John Francis Cronin (October 4, 1908 – January 2, 1994) was a Catholic priest of the Society of Saint Sulpice, who was an early advisor on anticommunism to freshman U.S. Representative Richard M. Nixon.
He was born October 4, 1908, in Glens Falls, New York. He graduated at the age of fourteen from St. Mary's Academy. An essay that discussed the dangers faced by coal miners was published in the Glens Falls Post Star. He attended the College of the Holy Cross in Worcester, Massachusetts, and seminary at the Sulpician seminary of the Catholic University of America, where he earned bachelor's degrees in philosophy and sacred theology, and a master's degree in philosophy. In 1932, Cronin was ordained at the Cathedral of the Immaculate Conception in Albany, New York by Bishop Edmund F. Gibbons. He joined the Sulpicians, and in 1935, was awarded a doctorate in philosophy by Catholic University.
Cronin taught economics at St. Mary's Seminary and University in Baltimore, Maryland. While there, he published a pamphlet, A Living Wage Today, that built on Pope Pius XI's encyclical, Quadragesimo Anno, and declared, "The wage paid to the workingman must be sufficient for the support of himself and of his family." In 1938, Archbishop Michael J. Curley of Baltimore asked Father Cronin to establish a School of Social Action to instruct Catholic clergy in the church's teachings on labor, which was later expanded to parishes. According to John T. Donovan, Cronin's writing and teaching helped to sharpen his skills in the area of labor and economics.
He was also assistant director of the Department of Social Action for the National Catholic Welfare Conference.
Around the end of the Second World War, Cronin wrote a report for the bishops on the Communist Party of the United States. He had the assistance of FBI officials, who unofficially provided some of the background material for him. When Richard Nixon was elected to Congress in 1946, he sought out information on Communism, and he was introduced to Cronin by Representative Charles J. Kersten (R.WI).
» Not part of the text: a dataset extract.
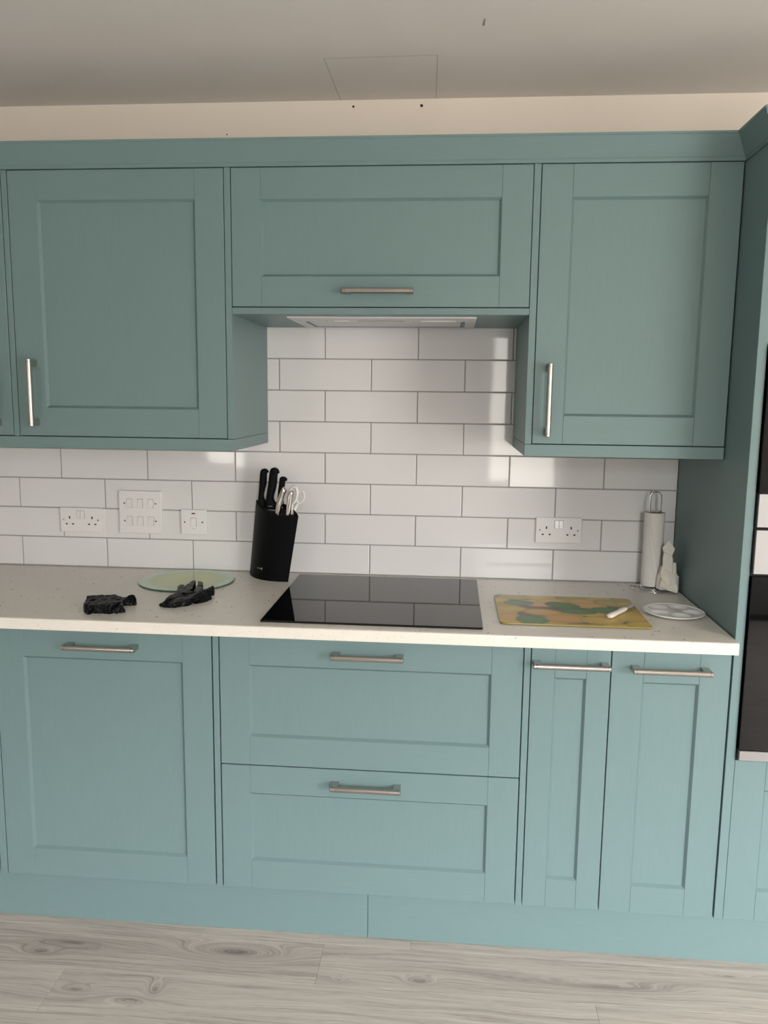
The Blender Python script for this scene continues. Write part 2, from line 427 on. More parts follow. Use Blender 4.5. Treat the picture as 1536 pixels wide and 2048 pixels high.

By early February 1947, U.S. Representative Charles J. Kersten had taken the newly elected Richard M. Nixon on several trips to Baltimore to meet with Cronin. At that time, Cronin shared with Nixon his 1945 privately circulated paper "The Problem of American Communism in 1945",[1] with much information from the FBI's William C. Sullivan (who by 1961 would head domestic intelligence under Hoover).[2] By May 1948, Nixon had co-sponsored a "Mundt-Nixon Bill" to implement "a new approach to the complicated problem of internal communist subversion... It provided for registration of all Communist Party members and required a statement of the source of all printed and broadcast material issued by organizations that were found to be Communist fronts." On May 19, 1948, the bill passed the House by 319 to 58 but failed to pass the Senate.[3] (The Nixon Library cites this bill's passage as Nixon's first significant victory in Congress.[4]) During August 1948, Nixon pushed for further investigation of Alger Hiss based on allegations made early that month before the HUAC by Whittaker Chambers: his persistence helped pave the way for the subsequent Hiss Case with two trials in 1949 and a verdict against Hiss in January 1950.
In his paper "The Problem of American Communism In 1945", Cronin wrote, "In the State Department, the most influential Communist has been Alger Hiss."[5] When Whittaker Chambers testified before the House Committee on Un-American Activities in August 1948 and said that Hiss was a Communist, Nixon had already known about the charge from his conversations with Cronin. After Nixon was elected Vice President, he asked Cronin for help in writing speeches, who became an unpaid assistant to Nixon; Cronin wrote the first draft of Nixon's 1956 acceptance speech at the Republican Convention in San Francisco.[6]
He authored the book Communism: A World Menace. However, despite his strong opposition to Communism, Cronin criticized Joseph McCarthy and similar anticommunists in the United States, whom he accused of fostering national disunity.
In the 1950s and 1960s, he strongly supported the civil rights in America. He wrote two of the bishops' statements on race relations and lobbied them to see that they accepted the drafts.
In 1947, Cronin was awarded an honorary doctorate by the College of the Holy Cross.[8]